Il flusso di cassa operativo è, quindi, l’elemento discriminante tra la gestione caratteristica dell’azienda e non. Il flusso di cassa totale, invece, rappresenta l’intera liquidità generata dalle attività aziendale, ma ai fini di una corretta valutazione del grado di remunerazione dei centri di costo è più opportuno tenere in considerazione il flusso di cassa operativo, che ci fornisce un’idea di quanta liquidità viene fornita dalla sola gestione caratteristica, che è quella attorno alla quale ruota l’azienda.

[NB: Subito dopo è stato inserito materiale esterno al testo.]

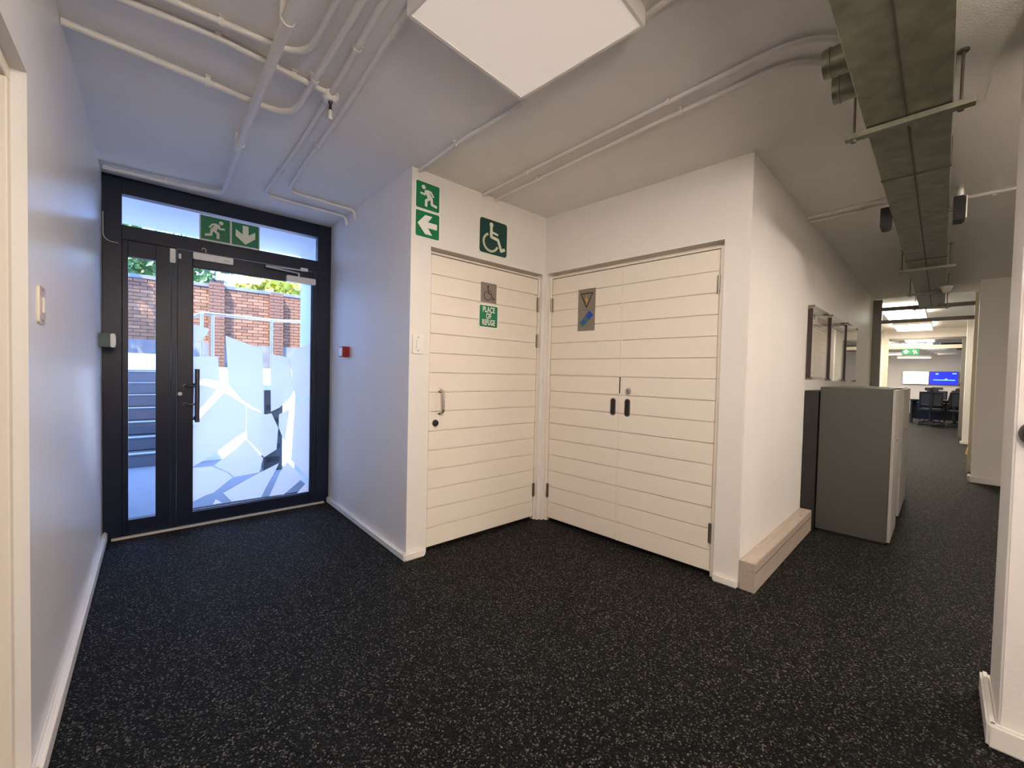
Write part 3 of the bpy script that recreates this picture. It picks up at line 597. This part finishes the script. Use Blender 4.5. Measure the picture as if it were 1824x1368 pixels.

Vediamo adesso quali passaggi devono essere effettuati per giungere all’individuazione dei flussi di cassa, attraverso la lettura di un conto economico o del rendiconto finanziario. All’utile operativo o Ebit vanno sottratte le tasse, sommati gli ammortamenti e gli accantonamenti e le voci non monetarie di accantonamento per ricavare il flusso di cassa primario, dopo le imposte. A questo risultato vanno sommati o sottratti la variazione del capitale circolante e successivamente anche gli investimenti o i disinvestimenti per ottenere il Cash Flow Operazionale o Unleveder Free Cash Flow o Cash Flow Operativo. Da quest’ultimo dobbiamo sottrarre gli interessi e i debiti e otteniamo il Levered Cash Flow.

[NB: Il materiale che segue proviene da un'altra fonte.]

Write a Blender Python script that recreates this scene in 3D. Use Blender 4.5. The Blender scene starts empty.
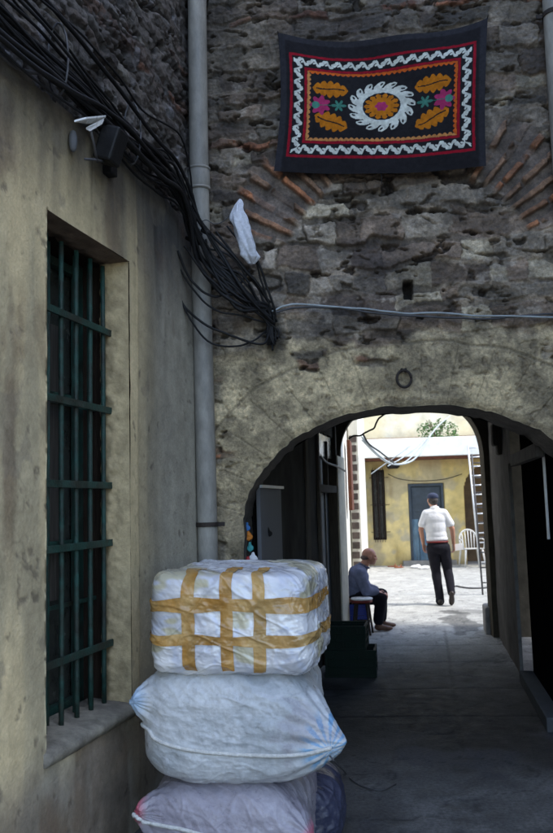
import bpy, bmesh, math, random
import numpy as np
from mathutils import Vector, Matrix

random.seed(7)
S = bpy.context.scene
COL = S.collection
R = math.radians

# ------------------------------------------------------------------ camera
YAW, PITCH, ROLL, FPX = R(5.0), R(6.17), R(1.6), 810.0
CAMP = np.array([0.0, 0.0, 1.6])
fw = np.array([-math.sin(YAW)*math.cos(PITCH), math.cos(YAW)*math.cos(PITCH), math.sin(PITCH)])
r0 = np.array([math.cos(YAW), math.sin(YAW), 0.0])
u0 = np.cross(r0, fw)
rt = math.cos(ROLL)*r0 - math.sin(ROLL)*u0
up = math.cos(ROLL)*u0 + math.sin(ROLL)*r0
cd = bpy.data.cameras.new('camera')
cam = bpy.data.objects.new('camera', cd)
COL.objects.link(cam)
cam.matrix_world = Matrix(((rt[0], up[0], -fw[0], CAMP[0]), (rt[1], up[1], -fw[1], CAMP[1]),
                           (rt[2], up[2], -fw[2], CAMP[2]), (0, 0, 0, 1)))
cd.sensor_fit = 'VERTICAL'; cd.sensor_height = 36; cd.sensor_width = 24
cd.lens = 36*FPX/833
cd.clip_start = 0.05; cd.clip_end = 2000
S.camera = cam
cd.dof.use_dof = True; cd.dof.focus_distance = 4.6; cd.dof.aperture_fstop = 5.0

def ray(px, py):
    return fw + (px-276.5)/FPX*rt - (py-416.5)/FPX*up
def onY(px, py, Y):
    d = ray(px, py); return CAMP + d*(Y-CAMP[1])/d[1]
def onZ(px, py, Z):
    d = ray(px, py); return CAMP + d*(Z-CAMP[2])/d[2]
def onW(px, py, A, B, off=0.0):
    """point on the upright plane through A-B, shifted by off towards its right-hand side"""
    d = ray(px, py)
    t = np.array([B[0]-A[0], B[1]-A[1]]); t = t/np.hypot(*t)
    n = np.array([t[1], -t[0]])
    k = (np.dot(n, np.array(A)) + off - np.dot(n, CAMP[:2]))/np.dot(n, d[:2])
    return CAMP + d*k

# ------------------------------------------------------------------ scene graph
def tag(o, label=None, cat=None, group=None, kind=None):
    if label: o['label'] = label
    if cat: o['category'] = cat
    if group: o['group'] = group
    if kind: o['kind'] = kind
    return o
def thing(name, label, cat, loc=(0, 0, 0), group=None):
    o = bpy.data.objects.new(name, None); COL.objects.link(o)
    o.location = loc; o.empty_display_size = 0.1
    return tag(o, label, cat, group)
def origin(p):
    v = Vector((0, 0, 0))
    while p is not None:
        v = v + p.location; p = p.parent
    return np.array(v)
def link(name, me, mat, parent=None):
    me.materials.append(mat)
    o = bpy.data.objects.new(name, me); COL.objects.link(o)
    if parent is not None: o.parent = parent
    return o
def copy_tree(o, parent=None):
    c = o.copy(); COL.objects.link(c); c.parent = parent
    for ch in [x for x in bpy.data.objects if x.parent == o]:
        copy_tree(ch, c)
    return c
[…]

E ancora, sommiamo o sottraiamo al Levered Cash Flow l’incremento delle passività e quello del capitale e anche i dividendi al netto delle imposte sui dividendi pagati dalla società per ottenere il Flusso di Cassa Effettivo o Flow to Equity o Effective Equity Flow.
Dunque, si hanno le seguenti definizioni, il Primary Cash Flow sono i fondi generati dall’attività caratteristica dell’azienda, l’Unlevered Free Cash Flow sono i fondi generati da coprire o per rimborsare i debiti finanziari e per remunera il capitale, il Levered Cash Flow sono i flussi generati da coprire o per remunerare il capitale, il Flow to Equity è l’effettivo flusso di cassa a disposizione della società e spettante agli azionisti.
Per essere ancora più chiari, quindi, il flusso di cassa non è l’utile di esercizio, bensì le risorse finanziarie nette prodotte dall’impresa durante l’esercizio, come differenza tra tutte le entrate e tutte le uscite. L’utile, invece, è la differenza tra tutti i ricavi e i costi sostenuti nell’anno, a prescindere dagli effettivi incassi delle fatture emesse o dell’effettivo pagamento dei costi per le fatture ricevute.
In una situazione ideale, i flussi di cassa e l’utile di esercizio tenderebbero a coincidere, in assenza di dilazioni di pagamento. Diciamo che l’utile ci fornisce l’idea del reddito netto generato dall’impresa nell’esercizio, mentre i flussi di cassa ci danno un’indicazione più concreta dell’effettiva liquidità che questa è in grado di generare, sia con riferimento alla gestione caratteristica o ordinaria, sia comprendendo anche quella frutto di operazioni non ordinarie.
Facciamo un esempio molto semplice, supponiamo che un’azienda abbia emesso fatture su beni e servizi ceduti per complessivi 100.000 euro e che nello stesso esercizio abbia ricevuto fatture per l’utilizzo di beni e servizi pari a 80.000 euro. La differenza tra ricavi e costi è l’utile d’esercizio, ovvero 20.000 euro nel nostro caso. Se le fatture emesse sono state incassate tutte nello stesso esercizio e quelle ricevute sono state al contempo pagate, l’utile e i flussi di cassa coincidono. Supponiamo, invece, che l’azienda abbia emesso fatture per 100.000 euro nell’esercizio, ma abbia incassato effettivamente 65.000 euro e che su 80.000 euro di fatture ricevute, ne abbia pagate nello stesso esercizio 75.000. Dunque, le entrate effettive sono state pari a 65.000 euro e i costi realmente sostenuti sono stati 75.000 euro. In pratica, a fronte di un utile d’esercizio di 20.000 euro, si ha un cash flow negativo di 20.000 euro, ossia distruzione di liquidità. L’azienda dovrà attingere magari alle riserve di liquidità detenute o dovrà ricorrere a un finanziamento bancario ponte per coprire i pagamenti eccedenti gli incassi. Abbiamo compreso, quindi, la sostanziale differenza tra realtà economica e quella di cassa.